We love a cute gingerbread house — or even a whole village. It's such a sweet way to celebrate the holidays, especially for craft lovers, bakers, and kiddos. And sure, you could freehand it. Or, you can try one of our free gingerbread patterns to create your own masterpiece this holiday season.
Gingerbread Chapel Pattern
When you look at a classic Christmas village display, you see homes and iconic town buildings. Take inspiration from these villages and create an iconic chapel out of gingerbread. Because you'll be stacking, this pattern falls in the medium skill range. Use candies, icing, and other edibles to decorate your chapel.
Gingerbread Toad House Blueprint
Create an indoor, edible garden feeling complete with a little toad house when you use this unique pattern. Like those little garden decorations, this gingerbread toad house features short walls with a flat roof. The simple structure of this pattern is great for beginners. Add a dome to the roof with stacked candies or piled icing for a mushroom-inspired look. Create an entire garden setting when you place the house on a base decorated with candies to look like grass, flowers, and maybe even some little bugs.
Gingerbread Treehouse Template
If you're ready to defy gravity and challenge your gingerbread house skills, the treehouse pattern is perfect for you. You'll need to build a house and a tree trunk base to set it on. When decorating, consider covering the trunk section with brown icing and little brown jimmies to make it look like bark. Take it a step further and set the entire gingerbread structure on a base decorated with other natural-looking items like icing grass and stacked candy trees.
General Gingerbread House Pattern Directions
To use the templates, click on the image for the pattern you choose and print. If you have any trouble with the documents, check a helpful Adobe troubleshooting guide. Each pattern is scaled for a standard-sized house so you don't need to adjust any size settings unless you want to scale the house bigger or smaller.
- Print out the entire pattern; there are several pages with labels. The first page shows you what the final product should look like.
- Cut out each pattern piece along the outermost lines.
- Make or buy gingerbread dough and roll it out to your desired thickness.
- Lay the pattern piece on top of the raw dough, keeping near edges when possible to allow for the most pieces from one section of dough.
- Trace around the pattern first, or cut the shape out of the dough.
- Follow the directions inside each pattern piece to know how many of that piece you'll need.
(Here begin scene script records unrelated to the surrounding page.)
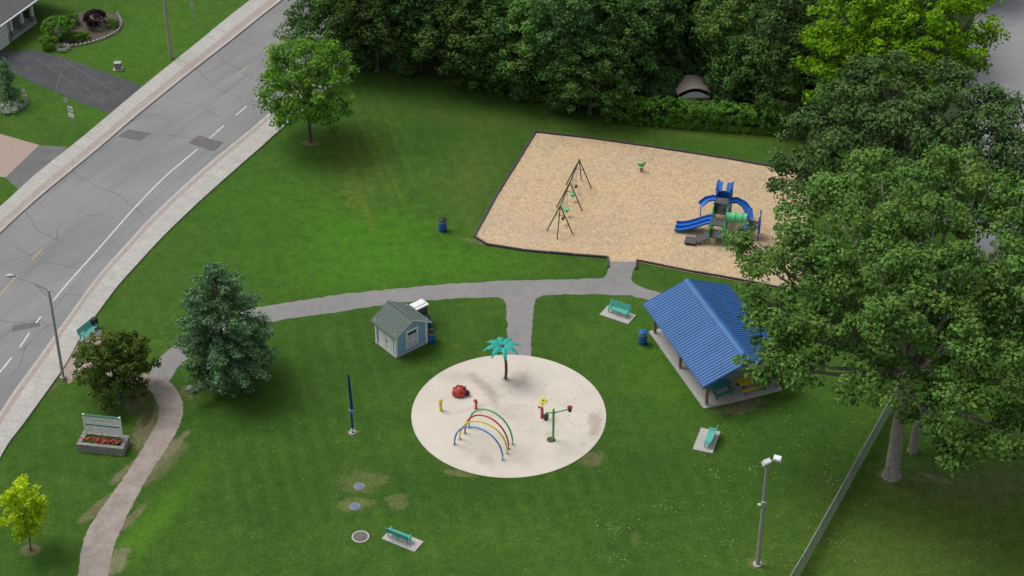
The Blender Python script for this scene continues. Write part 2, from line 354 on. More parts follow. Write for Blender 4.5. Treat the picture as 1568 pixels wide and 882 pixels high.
for c in ([(40,325),(55,350),(85,368),(100,372)],[(85,368),(90,345),(130,330),(160,330)],[(20,375),(60,400),(120,410)],[(0,490),(30,495),(60,490),(75,500)],[(0,405),(40,392),(100,372)],[(110,262),(140,280),(185,300),(220,330)],
  [(150,232),(220,205),(232,206)],[(232,204),(300,212)],[(30,540),(50,520),(70,500),(92,498)],[(255,148),(300,160),(340,180)],[(330,82),(370,110),(400,130)],[(60,440),(95,450),(125,452)],[(320,240),(345,228),(395,185)],
  [(180,210),(150,235),(100,275),(60,315)],[(300,105),(330,135),(370,150)],[(10,580),(30,560),(40,530)],[(200,186),(240,175),(262,188)],[(100,410),(130,400),(150,395)],[(370,60),(405,75),(430,70)],[(0,520),(18,505)]): crack(c,.08)
for c in ([(20,445),(90,370),(200,265),(300,178),(380,112)],[(75,480),(140,405),(240,300),(330,222)]): crack(c,.05)
ck.done()
# driveways
d=B('driveway'); d.poly([P(u,v,.010) for u,v in [(-40,70),(10,78),(55,76),(110,92),(165,112),(222,133),(175,176),(120,156),(80,138),(45,124),(15,108),(-40,98)]],DRIVE)
for uv in ([(60,92),(100,120),(160,150)],[(90,88),(150,125),(190,150)],[(110,92),(95,110),(85,138)]): stroke(d,resample([P(u,v).xy for u,v in uv],12),.06,.014,CRACK)
d.done()
d=B('brick_driveway'); d.poly([P(u,v,.010) for u,v in [(-60,200),(0,205),(60,222),(10,272),(-60,262)]],PINKB); d.done()
d=B('driveway'); d.poly([P(u,v,.012) for u,v in [(60,222),(112,226),(30,292),(8,272)]],DRIVE2); d.done()
# park paths
b=B('footpath')
up=[(225,580),(235,557),(262,532),(283,515),(330,490),(385,473),(450,462),(520,451),(600,442),(700,434),(780,430),(850,428),(926,426),(931,415),(932,400),(974,400),(968,418),(968,432),(985,440),(1012,449),(1060,458)]
dn=[(1060,480),(1010,466),(1000,461),(965,453),(900,451),(832,452),(820,458),(817,470),(814,510),(813,556),(776,556),(777,510),(775,468),(771,458),(760,455),(700,457),(640,461),(580,468),(520,477),(450,487),(400,496),(345,516),(300,540),(270,565),(258,585)]
def dens(l):
    o=[]
    for a,c in zip(l,l[1:]):
        A_=P(*a).xy;C_=P(*c).xy;n=max(1,int((C_-A_).length/.45))
        for k in range(n): o.append(A_.lerp(C_,k/n)+Vector((random.gauss(0,.05),random.gauss(0,.05))))
    return o+[P(*l[-1]).xy]
poly=dens(up)+dens(dn); b.poly([(p.x,p.y,.010) for p in poly],PATH); b.done()
b=B('brick_path')
band(b,gline([(112,548),(150,572),(200,585),(228,598),(240,615),(243,632),(236,655),(217,688),(192,728),(166,764),(140,802),(126,836),(119,885),(112,960)]),
  gline([(125,530),(165,552),(215,570),(252,580),(271,598),(281,624),(275,651),(256,686),(229,726),(206,768),(186,808),(173,845),(166,885),(160,960)]),.016,BRICKP,0,140,.05)
b.poly([P(u,v,.018) for u,v in [(105,588),(88,560),(128,500),(160,510),(140,560),(128,575)]],PINKB); b.done()
# splash pad
a0=P(779,543.5);a1=P(779,732);cy=(a0.y+a1.y)/2;ry=(a0.y-a1.y)/2
vm=min(range(600,680),key=lambda v:abs(P(779,v).y-cy)); pc=P(779,vm); rx=149/784*(P(1568,vm).x)
b=B('splash_pad'); N=96
ring=[(pc.x+rx*math.cos(2*math.pi*i/N),cy+ry*math.sin(2*math.pi*i/N)) for i in range(N)]
b.prism(ring,-.02,.03,PADM)
for (cx,cv,n,rr) in ((862,597,14,1.5),(888,640,16,.9),(800,640,18,1.6),(770,628,10,1.0)):
    c=P(cx,cv,.034)
    for i in range(n):
        t=2*math.pi*i/n; q=(c.x+rr*math.cos(t),c.y+rr*math.sin(t)); b.prism([(q[0]+.05*math.cos(k),q[1]+.05*math.sin(k)) for k in np.linspace(0,5.5,7)],.03,.036,JOINT)
b.done()
# playground
b=B('playground_mulch')
pg=[(820,203),(900,212),(1000,226),(1110,243),(1215,262),(1246,268),(1225,448),(1180,440),(1140,432),(1060,418),(975,401),(931,401),(931,394),(880,390),(800,383),(745,375),(726,363),(760,300),(790,252)]
b.poly([P(u,v,.03) for u,v in pg],MULCH); b.done()
b=B('timber_edging')
W_=[P(*x).xy for x in [(974,413),(975,400),(1060,417),(1140,431),(1180,439),(1225,448),(1246,268),(1215,262),(1110,243),(1000,226),(900,212),(820,203),(790,252),(760,300),(726,363),(745,375),(800,384),(880,391),(931,395),(931,410)]]
for p,q in zip(W_,W_[1:]):
    L=(q-p).length;n=max(1,round(L/2.4));a=math.atan2(q.y-p.y,q.x-p.x)
    for k in range(n):
        c=p.lerp(q,(k+.5)/n); b.box((c.x,c.y,.10+random.uniform(-.02,.02)),(L/n-.04,.14,.18),EDGE,rz=a+random.uniform(-.012,.012))
b.done()
b=B('parking_lot'); b.poly([P(u,v,.012) for u,v in [(1512,-60),(1478,90),(1476,250),(1500,430),(1600,470),(2200,470),(2200,-60)]],PARK); b.done()
b=B('forest_floor'); b.poly([P(u,v,.006) for u,v in [(500,85),(600,108),(700,125),(850,165),(940,182),(1215,196),(1270,230),(1476,200),(1478,90),(1512,-60),(1500,-260),(800,-260),(640,10)]],UNDER); b.done()
# ---------------------------------------------------------------- foliage
def rdir(n,up=0.0):
    d=RN.normal(size=(n,3)); d[:,2]+=up; return d/np.linalg.norm(d,axis=1)[:,None]
class Leaves:
    def __init__(s): s.c=[];s.n=[];s.sz=[];s.t=[]
    def clump(s,c,r,n,size,tint,flat=.75,up=.35):
        d=rdir(n,up); k=RN.uniform(.45,1.08,size=(n,1))
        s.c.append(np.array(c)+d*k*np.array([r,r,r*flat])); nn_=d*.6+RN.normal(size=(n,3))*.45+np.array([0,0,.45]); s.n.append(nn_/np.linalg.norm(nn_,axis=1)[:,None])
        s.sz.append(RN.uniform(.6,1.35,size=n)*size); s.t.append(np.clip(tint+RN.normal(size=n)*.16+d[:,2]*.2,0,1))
    def arrays(s,asp=.6):
        c=np.concatenate(s.c);n=np.concatenate(s.n);sz=np.concatenate(s.sz)[:,None];t=np.concatenate(s.t)
        a=np.cross(n,RN.normal(size=n.shape)); a/=np.linalg.norm(a,axis=1)[:,None]; b=np.cross(n,a)
        v=np.stack([c-a*sz*.5,c-b*sz*.5*asp+n*sz*.1,c+a*sz*.5,c+b*sz*.5*asp+n*sz*.1],1).reshape(-1,3); return v,t
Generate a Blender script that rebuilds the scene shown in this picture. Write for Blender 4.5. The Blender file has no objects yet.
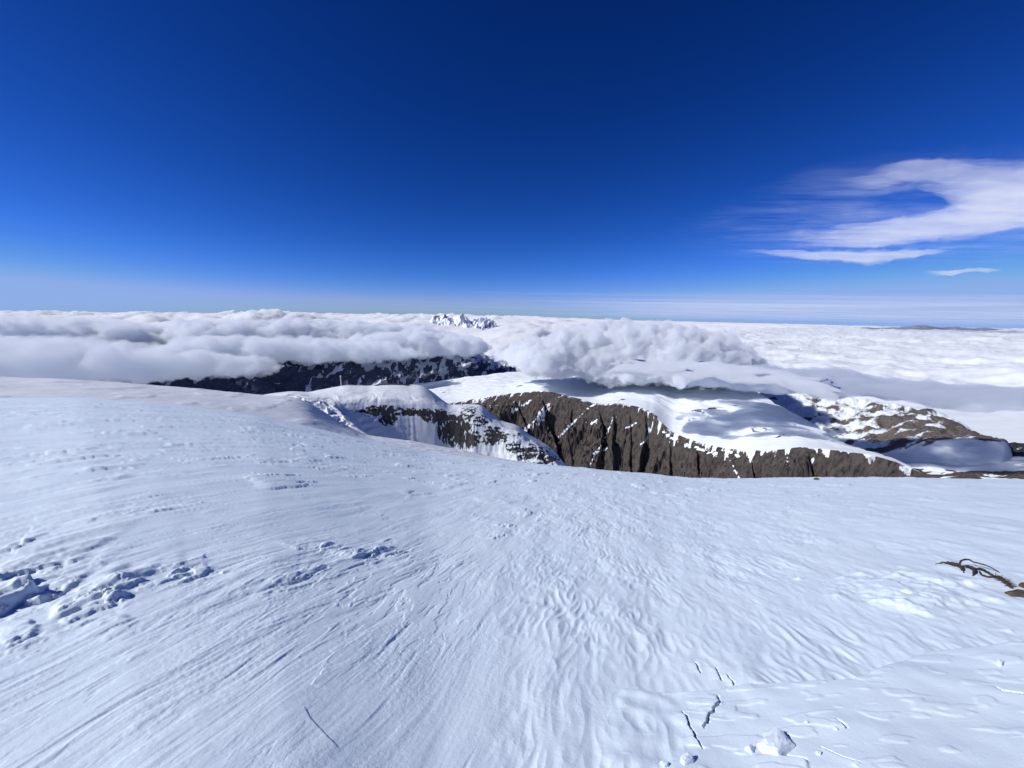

Combine and roll out the dough as needed to complete the project.
- Bake the pieces and allow to cool completely.
- Prepare a surface to build your house on. You can use a cake plate or decorative cutting board if you have one. If not, cover a sturdy piece of cardboard with foil or green cling wrap.
- Reference the first page of the printable and the pattern pieces to assemble using icing as glue and decorate.
Gingerbread House Decorating Tips
Decorating your gingerbread house is the most exciting part of the whole project.
Creative Gingerbread Roof Ideas
You can use any color icing to pipe shingles or designs on your roof, or you can use the icing to glue other candies on.
- Make heart-shaped shingles using conversation heart candies by sticking them word-side down.
- Use Cinnamon Toast Crunch cereal as shingles to get the cedar shingle look on your roof or even as your siding.
- Give your house a faux metal roof when you add strips of Fruit Roll-Up from peak to edge. Where the strips meet, fold each up about an eighth of an inch and pinch together for an authentic look.
- Cut long, thin pieces of gum into squares to use as faded-looking matte shingles.
- Lay strips of ribbon candy on the roof to get the look of clay tiles.
Creative Gingerbread House Accessory Ideas
Give your gingerbread house unique features like window boxes or sconces.
- Create cute shutters on either side of each window by sticking the same colored Pez candies in a vertical column next to the window.
- Hang Candy Corn pointed side down on either side of the door for medieval sconces that look like they're lit.
- Make strands of icicle Christmas lights all around your house by piping the string and then adding white oblong sprinkles.
- Starburst candies become soft and malleable when you work them with your warm fingers so you can stretch them out into larger squares used to make a sidewalk.
Candy Structures to Enhance Your Landscape
If you're creating a gingerbread and candy landscape, you'll need some sweet plants.
- Create a colorful forest by sticking rock candy sticks to your base.
- Stack a green Lifesaver, then a green and white Spearmint Starlight candy, then a green M & M to make a short, cute snow-covered tree.
- Make a palm tree by topping a peppermint stick with horizontal strips of green licorice.
- Cut red Starburst candies into slices to make small, red bricks for paths or lining garden beds.
Build Your Dream Gingerbread House
Not everyone has the time or inclination to create a gingerbread house pattern from scratch. Patterns and templates help you create the gingerbread house of your dreams. Make your vision come alive in a unique Christmas decoration to share with friends and family for show or dessert.